Floyd Lamb Park

Floyd Lamb Park Description

In a city filled with palms and desert landscape, the grass lawn, pond and cottonwood tree-filled Floyd Lamb Park might look a little out of place in the Mojave metropolis of Las Vegas.

However, this oasis has been popular for literally thousands of years.

Today, the expansive park has four stocked ponds, picnic areas, barbecues, scenic paths and volleyball and horseshoe facilities on 2,040 acres in northwest Las Vegas. Visitors will come face to face with beautiful peacocks, ducks and geese. Those with a Nevada fishing license can fish in any of the park's ponds but are limited to three fish per person.

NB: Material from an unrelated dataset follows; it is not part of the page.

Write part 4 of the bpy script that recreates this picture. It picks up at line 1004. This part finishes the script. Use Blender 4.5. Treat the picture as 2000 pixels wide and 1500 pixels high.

Visitors can also explore Tule Springs Ranch, one of the best examples of Pleistocene paleontologic sites in western North America. Tule Springs was visited by large prehistoric mammals in an era when the southern Nevada area was much cooler and wetter. Fossil remains of extinct mammoths, bison, horses, camels, giant sloths and other animals have been found in Tule Springs.

Later Tule Springs served as a watering hole for Indians and prospectors who traveled across Nevada. In 1916, John Herbert (Bert) Nay was the first non-Indian to file for water rights. As he acquired more property at Tule Springs, he built a blacksmith shop and a storage room.

Nay sold his interest in the farm in 1928 when he moved to California. The property remained vacant until prospector Jacob Goumond purchased the land to be a private retreat for his friends. He took advantage of Nevada's changing divorce laws and set up a dude ranch for prospective divorcees. The guests would wait out the six-week residency requirement to file papers. This was the shortest waiting period in the country. The ranch became a resort area and was glamorized by divorce-minded movie stars. 

Tule Springs also was a self-supporting ranch. One hundred acres was set aside for alfalfa and cattle; other animals were raised and sold, as well as several vegetable varieties. Its many functional wooded buildings still exist.

Goumond's granddaughter inherited the ranch when he died in 1954. She sold it to a group of businessmen who formed the Tule Springs Investment Company. They leased out the ranch until the city of Las Vegas bought it in 1964. It was converted into a city park and renamed in honor of state Sen. Floyd Lamb. 

Floyd Lamb is a pleasant and pretty place to throw out a picnic blanket or reel in a rainbow trout.